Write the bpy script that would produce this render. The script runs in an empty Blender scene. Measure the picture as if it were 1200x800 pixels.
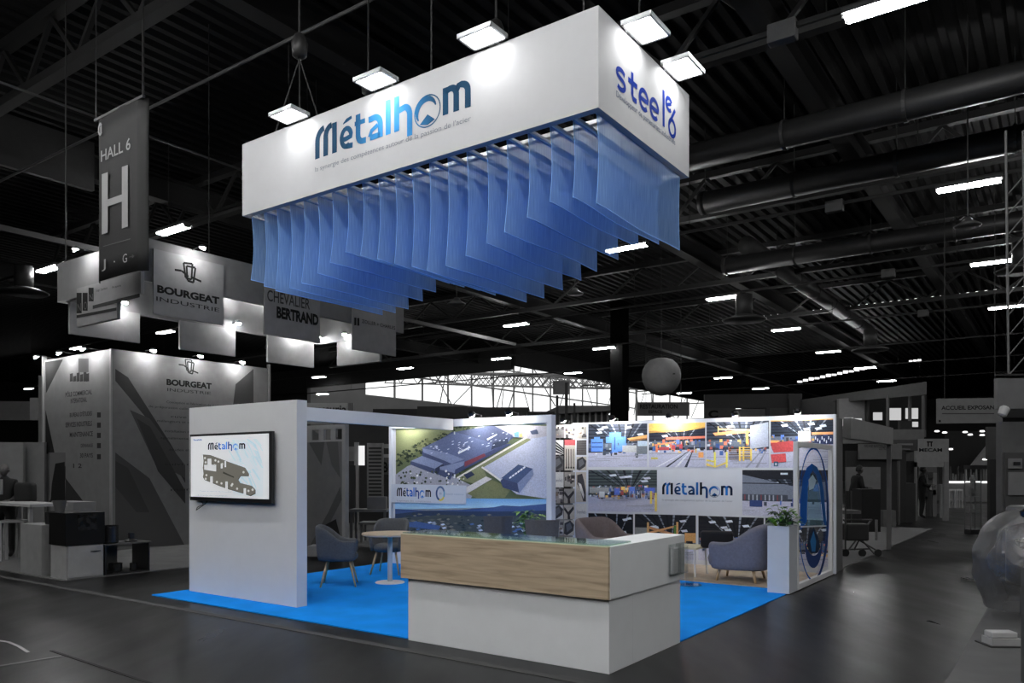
import bpy, bmesh, math, random
from mathutils import Vector, Matrix, noise

S = bpy.context.scene
COL = S.collection
rnd = random.Random(7)
pi = math.pi

# ------------------------------------------------------------------ camera
H, F, CX, HY = 1.65, 915.0, 600.0, 550.0
cam = bpy.data.cameras.new('camera')
camo = bpy.data.objects.new('camera', cam)
COL.objects.link(camo)
camo.location = (0, 0, H)
camo.rotation_euler = (pi / 2, 0, 0)
cam.sensor_width = 36.0
cam.lens = 36.0 * F / 1200.0
cam.shift_y = (HY - 400.0) / 1200.0
cam.clip_start = 0.05
cam.clip_end = 600
S.camera = camo

# ------------------------------------------------------------------ world: bright overcast sky, seen through the atrium glazing
W = bpy.data.worlds.new('overcast_sky')
S.world = W
W.use_nodes = True
W.node_tree.nodes['Background'].inputs[0].default_value = (1, 1, 1, 1)
W.node_tree.nodes['Background'].inputs[1].default_value = 1.6

# ------------------------------------------------------------------ light levels and exposure
TUBE_E = 285.0       # hall tube lights and the added fill tubes
FLOOD_E = 19.0        # flood lamps on the hanging banner
SPOT_E = 250.0       # arm lamps over the printed walls
S.view_settings.view_transform = 'Standard'
S.view_settings.look = 'None'
S.view_settings.exposure = 0.0
S.view_settings.gamma = 1.0
S.view_settings.use_curve_mapping = False
S.cycles.max_bounces = 8
S.cycles.transparent_max_bounces = 24
S.cycles.diffuse_bounces = 3
S.cycles.glossy_bounces = 3
S.cycles.caustics_reflective = False
S.cycles.caustics_refractive = False
S.cycles.sample_clamp_indirect = 4.0

# ------------------------------------------------------------------ pixel -> place helpers (used to survey the photograph)
def fp(px, py, z=0.0):
    Y = (H - z) * F / (py - HY)
    return Vector(((px - CX) / F * Y, Y, z))
def at(px, py, Y):
    return Vector(((px - CX) / F * Y, Y, H - (py - HY) * Y / F))

# stand frame: s runs right along the front edge, t runs back along the right edge
ANG = math.radians(-35.36)
SD = Vector((math.cos(ANG), math.sin(ANG), 0))
TD = Vector((-math.sin(ANG), math.cos(ANG), 0))
C0 = Vector((0.7753, 6.2775, 0))
BF = Matrix.Translation(C0) @ Matrix.Rotation(ANG, 4, 'Z')
ID = Matrix.Identity(4)
def B(s, t, z=0.0):
    return C0 + SD * s + TD * t + Vector((0, 0, z))
def st(v):
    d = Vector(v) - C0
    return d.dot(SD), d.dot(TD)
def ray_s(px, s0):
    d = Vector(((px - CX) / F, 1, 0))
    Y = (s0 + C0.dot(SD)) / d.dot(SD)
    return Y, st(d * Y)[1]
def ray_t(px, t0):
    d = Vector(((px - CX) / F, 1, 0))
    Y = (t0 + C0.dot(TD)) / d.dot(TD)
    return Y, st(d * Y)[0]
def zat(py, Y):
    return H - (py - HY) * Y / F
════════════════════
_Exercise description:_ Repeat the listing above up to and including the line with "pi = math.pi", starting from its first line. Drop any pictures.

_Solution:_
Write the bpy script that would produce this render. The script runs in an empty Blender scene. Measure the picture as if it were 1200x800 pixels.
import bpy, bmesh, math, random
from mathutils import Vector, Matrix, noise

S = bpy.context.scene
COL = S.collection
rnd = random.Random(7)
pi = math.pi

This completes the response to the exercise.